First we will find the dot product and magnitudes:
$$ \begin{aligned} \vec{a} \cdot \vec{b} &= ( 4, 3) \cdot (-2, 2) = 4 \cdot (-2) + 3 \cdot 2 = -2 \\[1 em] \| \vec{a} \| &= \sqrt{4^2 + 3^2} = \sqrt{16 + 9} = \sqrt{25} = 5 \\[1 em] \| \vec{b} \| &= \sqrt{(-2)^2 + 2^2} = \sqrt{4 + 4} = \sqrt{8} \end{aligned} $$Now we'll find the $ \cos \alpha $
$$ \cos \alpha = \dfrac{\vec{a} \cdot \vec{b}}{ \|\vec{a}\| \, \|\vec{b}\|} = \dfrac{-2}{5 \sqrt{8}} \approx -0.1414 $$The angle $ \alpha $ is:
$$ \alpha = \cos^{-1}(-0.1414) \approx 98^{o} $$
Example 06: Find the angle between vectors $ \vec{v_1} = \left(2, 1, -4 \right) $ and $ \vec{v_2} = \left( 3, -5, 2 \right) $.
4 : Cross product
The cross product of vectors $ \vec{v} = (v_1,v_2,v_3) $ and $ \vec{w} = (w_1,w_2,w_3) $ is given by the formula:
$$ \vec{v} \times \vec{w} = \left( v_2 w_3 - v_3 w_2, v_3 w_1 - v_1 w_3, v_1 w_2 - v_2 w_1 \right) $$Note that the cross product requires both vectors to be three-dimensional.

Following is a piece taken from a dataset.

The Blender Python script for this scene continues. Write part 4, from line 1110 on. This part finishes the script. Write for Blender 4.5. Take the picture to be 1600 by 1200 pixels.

If the two vectors are parallel than the cross product is equal zero.
Example 07: Find the cross products of the vectors $ \vec{v} = ( -2, 3 , 1) $ and $ \vec{w} = (4, -6, -2) $. Check if the vectors are parallel.
We'll find cross product using above formula
v • w =
= (3×(-2)-1×(-6), 1×4-(-2)×(-2), -2×(-6)-3×4) =
= (0, 0, 0)
Since the cross product is zero, we conclude that the vectors are parallel.
Example 08: Find the cross products of the vectors $ \vec{v_1} = \left(4, 2, -\dfrac{3}{2} \right) $ and $ \vec{v_2} = \left(\dfrac{1}{2}, 0, 2 \right) $.